No início deste mês, o Comitê de Estabilidade Financeira (Comef) do BC disse que “os bancos em geral mantêm voluntariamente capital e liquidez em níveis superiores aos requerimentos prudenciais” e que “diante da reduzida exposição cambial e da pequena dependência de funding externo, a exposição do SFN [sistema financeiro nacional] a flutuações financeiras originadas no exterior é baixa”.

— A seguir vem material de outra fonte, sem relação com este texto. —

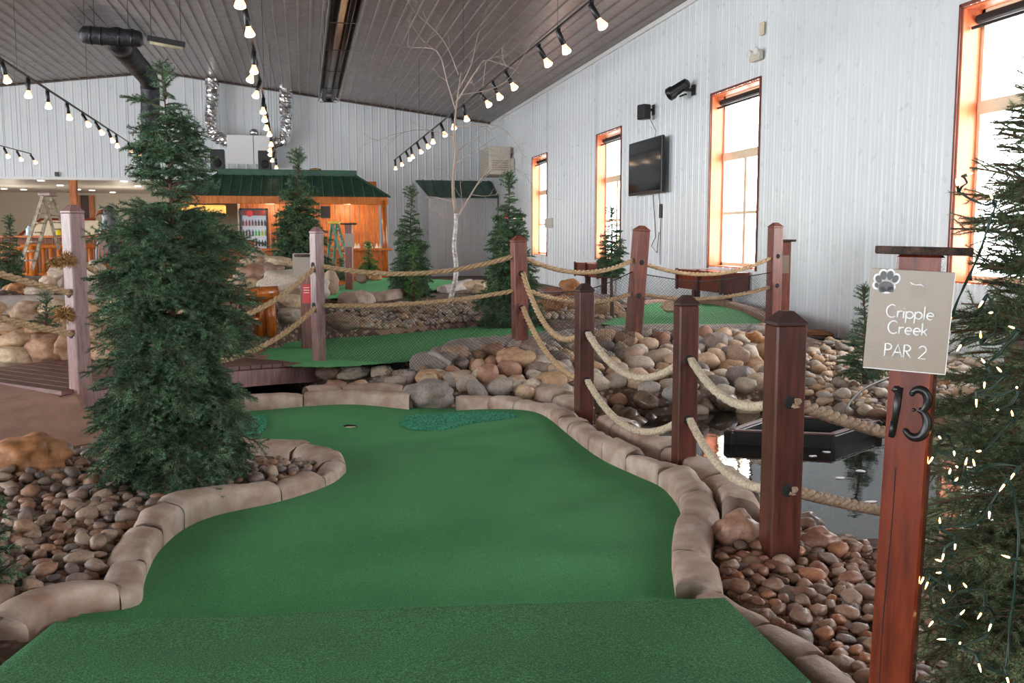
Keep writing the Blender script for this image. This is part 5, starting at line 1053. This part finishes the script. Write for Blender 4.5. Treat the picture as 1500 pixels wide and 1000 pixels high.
while xb < kx1-.1:
    mb = MB(); mb.box((xb+.09, ky+.05, .52), (.168, .03, 1.1), bev=.004); part('front_board', mb, M['pine'], K, world=True); xb += .18
mb = MB(); mb.box(((kx0+kx1)/2+.05, ky, 1.12), (kx1-kx0+.2, .5, .08), bev=.015); part('counter', mb, M['pine'], K, world=True)
a = aty(470, 302, ky+1.22); b_ = aty(484, 319, ky+1.22); mb = MB(); mb.box((a+b_)/2, (b_[0]-a[0], .05, a[2]-b_[2])); part('menu_board', mb, M['black'], K, world=True)
for xl in (-2.9, -1.0, 1.4):
    l = bpy.data.lights.new('kiosk_lamp_light', 'POINT'); l.energy = 45; l.color = (1, .72, .42); l.shadow_soft_size = .12; o = bpy.data.objects.new('kiosk_lamp_light', l); COL.objects.link(o); o.location = (xl, ky+.42, 2.45)
    mb = MB(); mb.lathe((xl, ky+.42, 2.62), [(.10, -.02), (.09, .05), (.03, .1), (.02, .15)], 14); thing('ceiling_lamp', mb, M['bulbface'], 'small warm lamp under the kiosk roof', 'lamp', (xl, ky+.42, 2.62), 'warm lamps under the kiosk roof')
# drinks fridge
fy = ky+.45; a = aty(353, 307, fy); b_ = aty(391, 362, fy); fw = b_[0]-a[0]; f0 = 1.16; f1 = a[2]; fx = (a[0]+b_[0])/2
Fg = root('drinks_fridge', (fx, fy+.3, f0-.4), 'glass door drinks fridge with lit shelves behind the kiosk counter', 'fridge')
mb = MB(); mb.box((fx-fw/2-.02, fy+.3, (f0+f1)/2-.3), (.05, .6, f1-f0+.7)); mb.box((fx+fw/2+.02, fy+.3, (f0+f1)/2-.3), (.05, .6, f1-f0+.7)); mb.box((fx, fy+.3, f1+.02), (fw+.1, .6, .05)); mb.box((fx, fy+.3, f0-.62), (fw, .6, .05)); part('cabinet', mb, M['black'], Fg, world=True)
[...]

Já no Relatório de Estabilidade Financeira, no fim do ano passado, o BC mostrou que em junho o índice de liquidez de curto prazo havia subido para 183%. Esse indicador, também chamado de “liquidity coverage ratio” (LCR), relaciona o volume de ativos líquidos detidos pela instituição com o fluxo de caixa em um cenário de estresse, considerando as estimativas de desembolsos um mês após a eclosão de um problema. Um resultado superior a 100% mostra que há ativos suficientes para suportar uma crise de liquidez por esse período.

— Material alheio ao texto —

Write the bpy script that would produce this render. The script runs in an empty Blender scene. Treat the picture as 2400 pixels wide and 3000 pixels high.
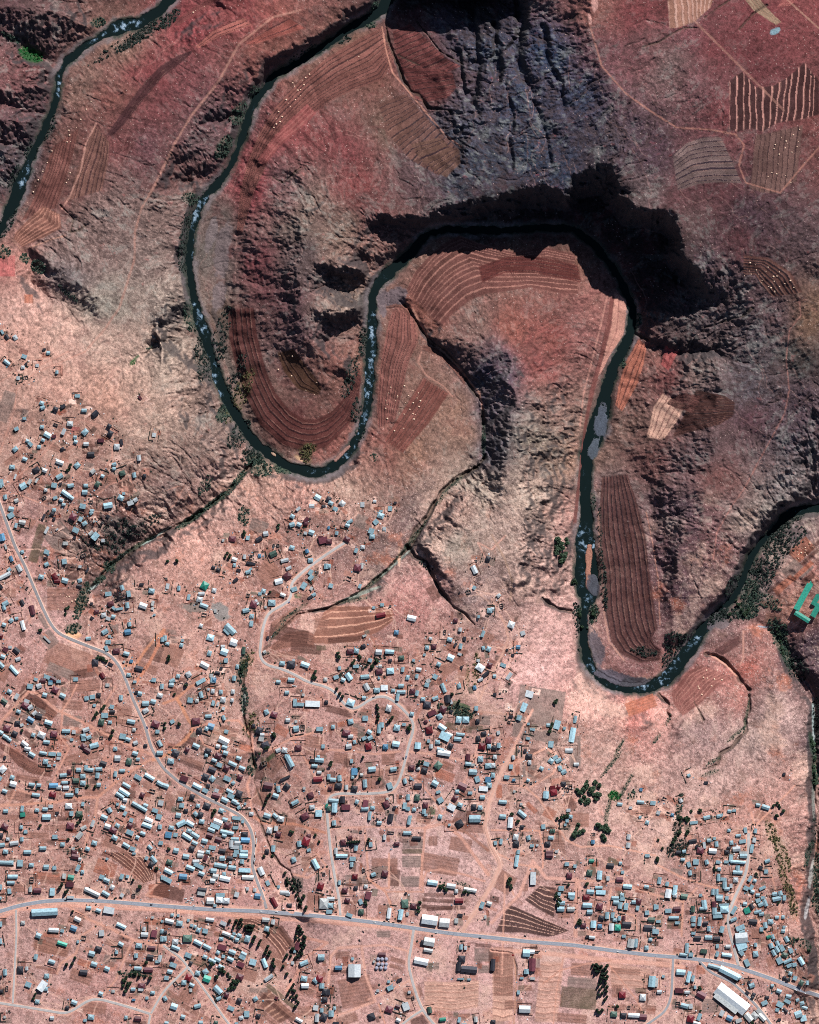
import bpy, math, random
import numpy as np
from mathutils import Vector, Matrix
random.seed(7)
rng = np.random.default_rng(7)
R = math.radians
C = bpy.context.scene.collection
S = 0.6                      # metres per photograph pixel
def PX(x): return (x-1200.0)*S
def PY(y): return (1500.0-y)*S

# ---------------------------------------------------------------- camera, sky, sun, exposure
cam_d = bpy.data.cameras.new('camera'); cam = bpy.data.objects.new('camera', cam_d); C.objects.link(cam)
H = 20000.0
cam.location = (0, 0, H+60); cam.rotation_euler = (0, 0, 0)
cam_d.sensor_fit = 'VERTICAL'; cam_d.sensor_height = 24.0
cam_d.lens = 24.0*H/(3000*S)
cam_d.clip_start = 100.0; cam_d.clip_end = 60000.0
bpy.context.scene.camera = cam

SUN_AZ, SUN_EL = 27.0, 40.0          # degrees east of north, above the horizon
w = bpy.data.worlds.new('World'); bpy.context.scene.world = w; w.use_nodes = True
nt = w.node_tree; nt.nodes.clear()
sky = nt.nodes.new('ShaderNodeTexSky'); sky.sky_type = 'NISHITA'; sky.sun_disc = False
sky.sun_elevation = R(SUN_EL); sky.sun_rotation = R(SUN_AZ); sky.altitude = 1600; sky.air_density = 1.0; sky.dust_density = 0.3
bg = nt.nodes.new('ShaderNodeBackground'); bg.inputs['Strength'].default_value = 0.05
wo = nt.nodes.new('ShaderNodeOutputWorld')
nt.links.new(sky.outputs[0], bg.inputs[0]); nt.links.new(bg.outputs[0], wo.inputs[0])
sd = bpy.data.lights.new('sun', 'SUN'); so = bpy.data.objects.new('sun', sd); C.objects.link(so)
sd.energy = 5.0; sd.angle = R(0.5); sd.color = (1.0, 0.975, 0.945)
d = Vector((math.sin(R(SUN_AZ))*math.cos(R(SUN_EL)), math.cos(R(SUN_AZ))*math.cos(R(SUN_EL)), math.sin(R(SUN_EL))))
so.rotation_euler = d.to_track_quat('Z', 'Y').to_euler(); so.location = d*3000
sc = bpy.context.scene
sc.view_settings.view_transform = 'Standard'; sc.view_settings.look = 'None'
sc.cycles.use_denoising = False; sc.cycles.filter_width = 1.0; sc.cycles.diffuse_bounces = 1; sc.cycles.max_bounces = 4
sc.view_settings.exposure = 0.08; sc.view_settings.gamma = 1.0
GAIN = 0.86                           # how bright a white flat surface comes out
def lin(c):
    c = np.asarray(c, float)/255.0
    return np.where(c <= .04045, c/12.92, ((c+.055)/1.055)**2.4)
def alb(r, g, b): return tuple(np.clip(lin((r, g, b))/GAIN, 0, .9))
STEP = 2.0
# ---- the lie of the land, all in pixels of the 2400 x 3000 photograph (1 px = 0.6 m); heights in metres
RIVERS = [   # x,y,half width
 "505,-60,20 500,-20,20 475,15,14 435,48,13 400,66,16 350,75,20 300,100,10 240,138,9 195,172,9 172,210,8 165,262,8 158,305,8 140,345,9 120,392,9 102,428,9 85,465,10 66,512,16 50,565,19 26,612,12 6,652,10 -30,710,12 -80,760,12",
 "1150,-60,20 1142,-20,20 1120,22,18 1082,50,14 1040,72,12 1000,95,11 955,128,10 905,158,10 855,190,10 805,216,10 775,258,9 748,288,10 730,330,10 716,372,9 702,415,9 686,458,9 664,500,9 640,530,9 608,562,10 588,592,12 572,625,11 562,660,10 556,700,10 551,740,10 553,785,10 560,832,10 568,880,10 578,920,12 592,960,16 606,1005,14 622,1055,12 636,1105,14 654,1150,14 672,1190,13 696,1228,13 724,1268,13 756,1305,13 790,1332,13 822,1354,13 860,1374,13 905,1384,14 945,1382,14 982,1366,14 1012,1338,13 1038,1300,11 1057,1260,10 1071,1218,10 1079,1170,12 1082,1110,12 1084,1060,11 1090,1005,13 1092,950,13 1090,905,10 1090,868,9 1104,836,12 1124,812,16 1152,788,16 1178,764,13 1207,734,12 1232,702,10 1258,682,8 1310,668,9 1400,672,9 1500,672,9 1600,664,9 1680,668,9 1742,712,9 1790,772,9 1830,838,9 1856,908,10 1856,935,11 1848,975,13 1828,1020,13 1806,1060,14 1788,1108,13 1776,1155,18 1764,1205,24 1752,1250,26 1738,1295,26 1722,1335,18 1717,1380,16 1715,1430,15 1716,1480,13 1720,1530,18 1716,1585,28 1718,1640,30 1720,1700,34 1722,1740,26 1716,1785,12 1712,1830,10 1713,1880,12 1720,1930,12 1740,1966,12 1772,1996,12 1812,2014,12 1852,2021,12 1900,2016,15 1948,1995,18 1980,1962,20 2004,1930,20 2032,1888,17 2062,1848,15 2092,1812,13 2120,1784,10 2150,1756,9 2172,1715,9 2188,1672,9 2204,1630,9 2230,1594,9 2266,1554,9 2298,1516,11 2336,1496,11 2420,1484,11 2500,1474,12",
]
# ridge (R) and valley (V) lines: x,y,height
LINES = """
240,-40,14 262,62,1
-60,90,50 0,95,42 40,115,26 90,150,12 150,180,3
-60,20,85 0,30,78 120,30,66 200,60,46 240,78,24
-60,190,72 0,190,62 80,190,52 142,205,32
-40,300,52 60,300,32 110,345,10 132,345,4
-60,245,75 0,250,66 80,250,52 132,275,24
-60,345,70 0,355,58 60,370,42 88,402,20
-40,380,38 50,420,16 70,440,5
-60,420,50 0,425,42 40,470,22 50,500,12
480,90,14 560,60,14 640,10,18
60,650,10 120,520,11 160,400,11 200,300,12 250,220,12 330,165,13 420,120,13
120,640,20 190,540,24 270,420,32 380,270,38 500,160,42 680,60,46 800,0,50
1000,-30,56 900,30,60 800,55,62 720,120,63 700,170,63 640,260,64 570,350,64 500,430,64 455,540,62 415,610,60 393,700,58 395,760,56
795,168,50 842,150,50 895,124,48 940,98,46 985,66,42 1030,40,42 1078,14,44 1110,-30,46
760,200,38 735,240,34 708,280,34 690,330,32 668,390,32 650,430,34 622,480,32 580,520,34 566,560,28 545,620,32 534,690,34 524,760,40 540,840,38 548,890,36
600,500,4 560,545,8 520,528,24 490,515,44
700,340,5 660,345,18 620,345,34
30,690,12 60,728,12 110,710,16
150,690,30 250,660,44 320,620,52
60,742,6 90,790,12 115,850,20 140,880,30 210,905,40 280,925,44
120,740,34 180,790,58 240,830,60 290,870,58 300,920,52
-60,780,30 0,800,38 60,850,42 100,950,60 60,1050,72
558,930,5 500,945,28 430,955,50
570,992,5 500,1012,24 420,1030,40 330,1060,50
490,860,56 460,960,62 470,1060,62 500,1180,62 560,1280,60 640,1360,52
612,1180,30 650,1260,28 700,1340,22
520,1060,48 580,1090,30 606,1080,14
660,1185,5 600,1200,24 540,1205,44
60,1200,86 200,1180,84 330,1200,80 400,1300,76 380,1380,72 200,1400,82 100,1500,76
745,1345,2 700,1400,8 640,1460,13 560,1520,19 480,1555,24 400,1600,29 320,1660,36 270,1720,45 230,1790,56 200,1850,66
260,1520,72 330,1480,72 420,1470,62 500,1470,44 580,1420,34
360,1730,84 440,1640,66 600,1560,46 700,1480,36 760,1430,30
780,1390,24 850,1405,26 920,1412,28 1000,1398,28 1060,1330,24
820,1480,56 900,1500,60 1020,1520,62 1120,1540,62
1140,885,1 1190,903,3 1230,965,6 1320,1070,13 1400,1160,20 1412,1235,25 1418,1345,33 1340,1400,40 1270,1500,45 1200,1600,52 1150,1660,58 1060,1730,66 970,1780,74 870,1800,84 800,1870,92
1265,985,26 1330,988,42 1420,1010,58 1490,1050,74 1512,1160,88 1505,1250,92 1492,1350,92 1470,1430,84
1198,940,10 1250,1020,17 1370,1140,27 1392,1240,34 1380,1330,43
1112,930,4 1108,1060,5 1106,1200,7 1090,1290,12
1180,1000,14 1180,1200,22 1200,1300,34 1260,1380,46 1180,1450,50 1080,1440,42
1240,720,4 1300,700,4 1400,700,4 1550,720,5 1660,720,6 1740,780,6 1790,860,7
1190,880,14 1240,820,14 1300,760,12 1400,760,12 1500,790,14 1650,800,16
1290,960,36 1360,910,34 1450,880,32 1560,880,32 1700,880,26
1480,1000,58 1500,1150,76 1520,1300,82 1530,1500,88 1520,1700,92
1780,880,10 1750,1000,9 1720,1100,8 1705,1200,8 1690,1350,7 1680,1500,7 1665,1640,8 1662,1760,8 1680,1850,8
1190,1605,50 1250,1645,62 1300,1760,78 1350,1840,90
1260,1600,84 1320,1700,94 1400,1800,98
1300,1500,80 1350,1560,90
1130,1720,84 1060,1800,90 1200,1800,92
715,1995,92 715,2100,86 742,2170,84 745,2240,84 737,2290,84 770,2360,85 800,2420,86 822,2530,87 850,2580,88 890,2700,90 865,2900,92
600,2000,100 600,2200,98 900,2200,100 1050,2050,96 1400,2050,98
200,1980,98 60,2200,102 300,2400,102 600,2600,102 1000,2700,104 1500,2700,104 1900,2600,102 2200,2700,100
-60,3060,104 800,3060,104 1600,3060,106 2460,3060,96
-80,1500,95 -80,2400,105
1500,2000,90 1560,2200,92 1700,2450,94 1850,2500,94 2050,2450,92 2250,2450,86
1690,1900,16 1690,1960,22 1730,2020,20 1790,2046,17 1860,2056,15 1930,2044,14
1640,1960,44 1700,2090,52 1800,2130,54 1900,2130,50
1945,2030,1 1965,2100,18 1930,2170,30 1880,2260,48 1800,2360,65 1770,2420,80
2040,1900,1 2080,1918,5 2120,1958,14 2170,2008,22 2200,2050,28 2195,2130,36 2150,2180,44 2100,2240,54 2040,2330,68 2000,2400,82
1990,1985,12 2050,1945,14 2120,2010,26 2060,2080,38 2000,2140,44
2075,1880,10 2130,1860,16 2200,1850,18 2270,1900,24 2330,2010,32
2270,1980,44 2280,2100,54 2300,2250,68 2310,2400,78 2300,2600,92
2215,1820,2 2240,1840,2 2285,1870,3 2310,1925,4 2345,1975,6 2385,2030,8 2386,2150,12 2391,2300,18 2388,2500,24 2378,2650,28 2392,2760,30 2400,2900,36 2400,3060,40
2335,1900,26 2380,1960,36 2440,2030,50 2450,2300,52 2450,2600,56 2450,3000,60
2300,1840,26 2340,1800,36 2420,1780,50
2368,2080,38 2374,2200,44 2374,2400,56 2362,2560,62 2350,2680,66 2370,2780,84 2360,2900,92
1872,925,6 1862,985,8 1830,1070,8 1806,1150,8 1796,1240,8 1775,1320,8 1756,1400,7 1750,1500,7 1762,1600,8 1772,1700,8 1774,1800,8 1772,1880,8 1810,1960,8 1880,1980,8
1900,1100,30 1880,1250,30 1850,1390,16
1890,1400,22 1925,1560,28 1938,1700,30 1945,1830,28 1930,1900,20
1990,1440,66 1995,1560,68 1985,1680,60 1975,1780,46 1975,1860,30
2110,1100,96 2090,1250,92 2075,1400,88 2065,1550,82 2055,1650,66 2040,1740,46
2380,1000,138 2370,1150,118 2320,1300,94 2290,1400,70
2330,1462,58 2285,1482,56 2248,1520,54 2208,1566,52 2180,1610,50 2162,1665,46 2134,1722,42 2098,1762,36 2045,1815,28 2000,1870,20
2200,1600,30
2000,1080,66 2060,1060,76 2160,1060,98
1895,960,16 1930,935,44 2000,915,64 2080,930,80 2140,950,96
1880,1005,10 1915,1020,18 1960,1035,28 2010,1034,36 2080,1015,56 2130,1000,88
1920,995,40 1990,1012,54 2070,998,72
2260,1620,8 2290,1560,8 2360,1530,14 2430,1500,20
2330,1680,28 2260,1750,16 2240,1790,12 2400,1700,50 2460,1650,60
1725,-60,172 1728,80,166 1762,200,164 1800,270,164 1872,330,162 1965,390,160 2040,450,158
1950,-60,182 2000,200,178 2150,340,176 2400,100,195 2500,300,198
2060,600,150 2150,680,150 2250,600,164 2400,600,174 2400,780,166
2180,760,142 2260,850,134 2350,870,148
1340,606,92 1400,586,98 1500,574,104 1580,560,112 1660,552,122 1700,516,128 1750,494,134 1800,498,138 1818,550,140 1860,622,144 1900,628,146 1940,614,150 1980,634,154 1992,690,152 2008,752,148 2050,790,136 2075,835,112
1345,640,6 1400,628,6 1500,618,6 1590,610,6 1680,598,7 1730,572,14 1770,566,18 1796,610,16 1830,664,12 1890,676,14 1940,672,18 1950,710,16 1962,778,14 2000,832,24 2020,872,46
1880,905,8 1930,890,18 1980,884,40 2060,886,74 2150,880,112
1650,60,138 1640,250,136 1700,400,136 1740,470,136
1450,60,88 1460,250,96 1500,400,106
1330,70,50 1330,200,58 1360,330,72 1380,440,88 1350,540,92
1130,62,4 1142,130,10 1170,230,20 1230,310,32 1290,385,46 1350,440,68
1200,62,18 1260,110,34 1250,250,38 1300,300,50
1060,90,6 960,145,8 870,210,9 790,300,10 745,390,11 715,480,12 696,580,13 686,700,13 680,850,14 690,980,16 720,1120,16 780,1230,14 860,1300,12 950,1300,12 1025,1230,10 1052,1130,8
1110,160,20 1010,220,24 910,300,28 830,380,30 770,470,34 740,560,36
1150,330,36 1050,400,50 950,470,58 880,520,62 1150,470,62 1250,540,78
1080,560,80 980,600,88 900,660,88 890,760,90 895,860,86 905,950,76 930,1030,60 960,1090,40 950,1160,24
780,640,48 760,760,46 780,900,42 800,1020,36 850,1140,24
1080,634,74 1150,642,70 1250,632,76 1330,604,92
1090,662,36 1150,672,20 1240,664,6
1120,700,34 1160,706,26 1200,712,10
1060,760,36 1100,780,12
940,768,94 985,775,90 1030,788,78 1066,806,52
962,796,46 1005,812,32 1050,832,12
980,835,40 1030,850,22
1010,850,32 1050,880,24 1068,900,12
932,900,88 985,912,84 1025,910,72 1052,912,46
948,930,42 995,942,26 1040,944,10
960,985,32 1005,990,22
980,1085,44 1015,1088,28
1000,1108,16
612,640,3 600,760,3 618,880,4 655,1000,5
640,700,5 650,850,6 700,1080,7 740,1200,7
1160,-50,70 1250,-42,96 1400,-40,130 1540,-60,160
1180,-28,8 1260,-22,18 1400,-16,40 1500,-10,70
1200,24,14 1300,36,40
""".strip().split("\n")  # near-black rows: bowl and top-edge cast shadow painted into the ground colour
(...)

Junior Borneli, fundador da StartSe, escola de negócios que atua vários polos de inovação, incluindo o Vale do Silício, diz que, à luz do caso SVB, os fundos de hedge e venture capital estão orientando suas investidas a reavaliar onde depositam seus recursos e, nesse sentido, o ecossistema terá de se reinventar. “Todos os CFOs [diretores financeiros] de startups estão analisando isso, tentando entender a solidez dos bancos que utilizam. Em última instância, poderiam tirar o dinheiro de bancos pequenos e médios, que têm mais risco, já que possuem menos ativos disponíveis e uma gestão financeira talvez não tão forte quanto as grandes instituições.”
Para ele, talvez ainda não tenha chegado a “hora mais escura” da crise e o rearranjo do mercado pressiona ainda mais as startups, que já vivem uma escassez de capital. O caso do SVB pode acelerar uma onda de fusões e aquisições no segmento. “Muitas startups vão deixar de existir. Num cenário mais pessimista, podemos ter uma extinção em massa de startups.”